O Boko Haram não é um grupo insurgente qualquer. Seus militantes são dedicados a uma causa impossível de ser alcançada e, mesmo assim, demonstram fidelidade incomum aos ideais radicais que pregam e aos seus líderes. Da mesma forma, seus métodos são ultraviolentos e estão longe de obter apoio popular para a causa, que não parece ser observada como uma política a ser perseguida para atingir o objetivo final, tal a irracionalidade da violência empregada.

É importante, nesse sentido, observar que o Boko Haram não conta com o apoio da maior parte da população das regiões onde atua. Sua base principal vem de outros grupos radicais, dentro e fora da África, e o seu método de convencimento consiste no terror puro e simples.
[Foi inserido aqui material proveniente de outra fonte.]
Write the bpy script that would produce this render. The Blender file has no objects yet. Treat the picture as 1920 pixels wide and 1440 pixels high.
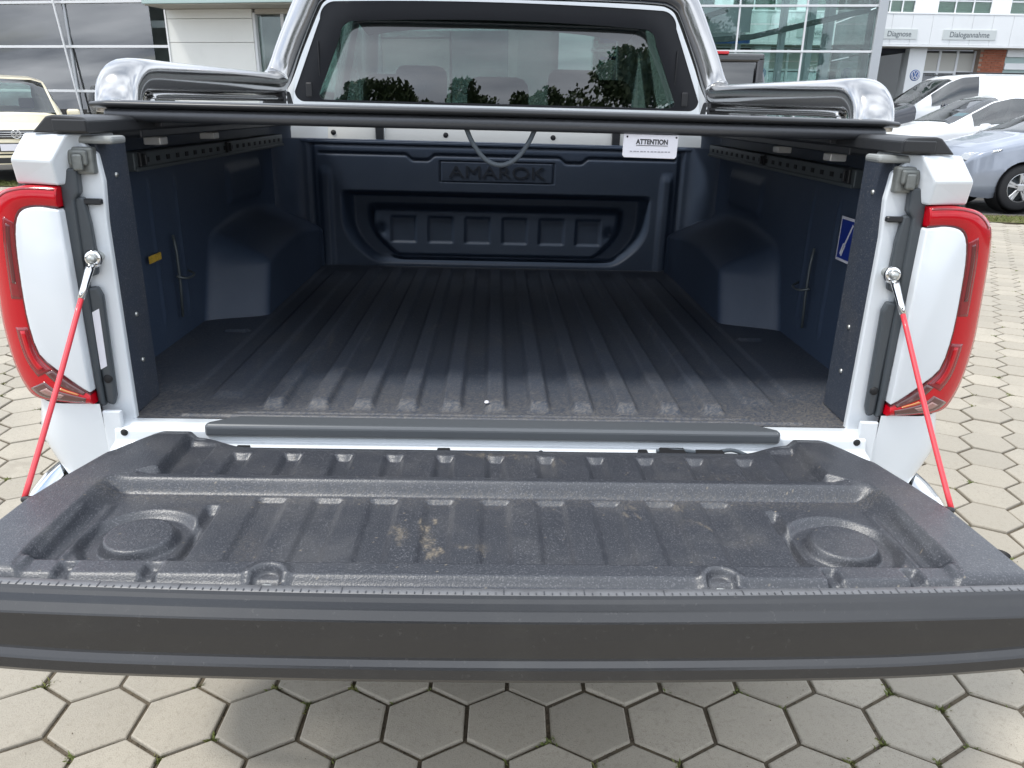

Outro aspecto importante a ser levado em consideração está relacionado às influências externas. Com efeito, a ação de movimentos jihadistas no Norte da África e em partes mais distantes do mundo islâmico acabou por influenciar que radicais entrassem em atuação nas regiões predominantemente muçulmanas da Nigéria. Assim, o crescimento do extremismo religioso de orientação muçulmana, sobretudo no Oriente Médio, certamente influenciou no surgimento e atuação de diversos grupos que, a partir do Norte da África, rapidamente alcançaram a África Subsaariana.

Serviços de inteligência ocidentais definem o Movimento Al-Qaeda no Maghreb Islâmico (Aqim) como um dos principais apoiadores do Boko Haram. Esse grupo, que atua mais intensamente no Norte da África e teve sua origem na Argélia em 2007 (portanto, posterior à fundação do BH) é, na verdade, um componente da rede terrorista transnacional Al-Qaeda, mundialmente conhecida pelo protagonismo de Osama bin Laden. O apoio que o Aqim presta ao Boko Haram, até onde se sabe, é mais logístico e de treinamento de combatentes.

Porém, existem outros movimentos terroristas que se assemelham ao BH e atuam em áreas relativamente próximas, como o Movimento pela Unidade e a Jihad na África Ocidental (Mujao), o Movimento Nacional para Libertação de Azawad (MNLA), o Ansar Dine (Defensores da Fé) e o Movimento de Resistência Popular na Terra das Duas Migrações (Al-Shabaab), que atua na Somália e é também filiado à rede Al-Qaeda.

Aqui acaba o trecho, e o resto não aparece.